Videoverhandlung: Präsenter Beteiligter sieht Video und Richterbank nicht zeitgleich (Art. 103 GG)

Das Gericht kann den Beteiligten auf Antrag die Teilnahme in Form der „Videoübertragungstechnik“ erlauben, die „ohne Verlust an rechtsstaatlicher Qualität“ genutzt werden darf (BT-Drucks. 17/112, S. 10). 

 

Rechtliches Gehör wird u.a. durch die Teilnahme an der mündlichen Verhandlung gewährt; Art. 103 Abs. 1 GG setze voraus, dass sich die Verfahrensbeteiligten bei Anwendung der gebotenen Sorgfalt über den gesamten Verfahrensstoff informieren können.

 

Wird einem Beteiligten erlaubt, mittels Videokonferenz an der Verhandlung teilzunehmen, § 91a Abs. 1 S. 1 FGO, muss das Geschehen vollständig übermittelt werden (darf sich also nicht auf einzelne Beteiligte beschränken) und jeder Beteiligte muss zeitgleich die anderen Beteiligten visuell und akustisch wahrnehmen können.
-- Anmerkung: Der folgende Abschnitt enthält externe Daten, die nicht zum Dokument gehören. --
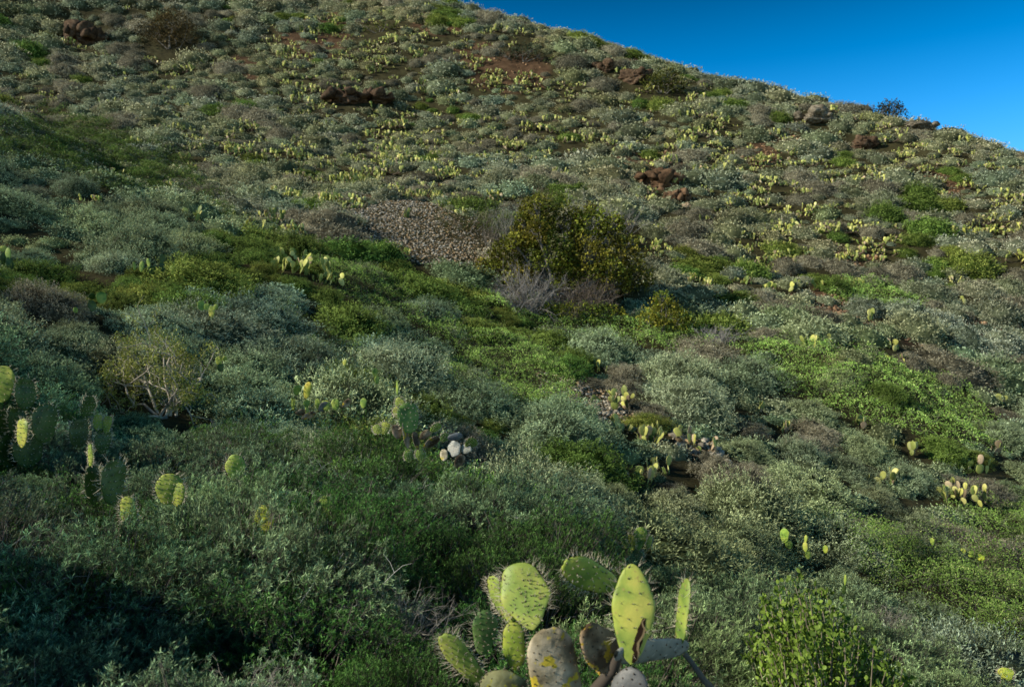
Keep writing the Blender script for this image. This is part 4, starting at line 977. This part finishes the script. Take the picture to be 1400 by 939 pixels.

Daran ermangelt es, wenn ein anwesender Beteiligter einen zugeschalteten Beteiligten nur sehen kann, wenn er sich selbst um 180° wendet.

 

Eine darauf beruhende Entscheidung ist aufzuheben, wenn das Rügerecht besteht, § 295 Abs. 1 ZPO iVm. § 155 S. 1 FGO. Ein Verzicht auf das Rügerecht liegt in einem Fall wie hier nicht vor, wenn die Partei nicht rechtskundig vertreten war.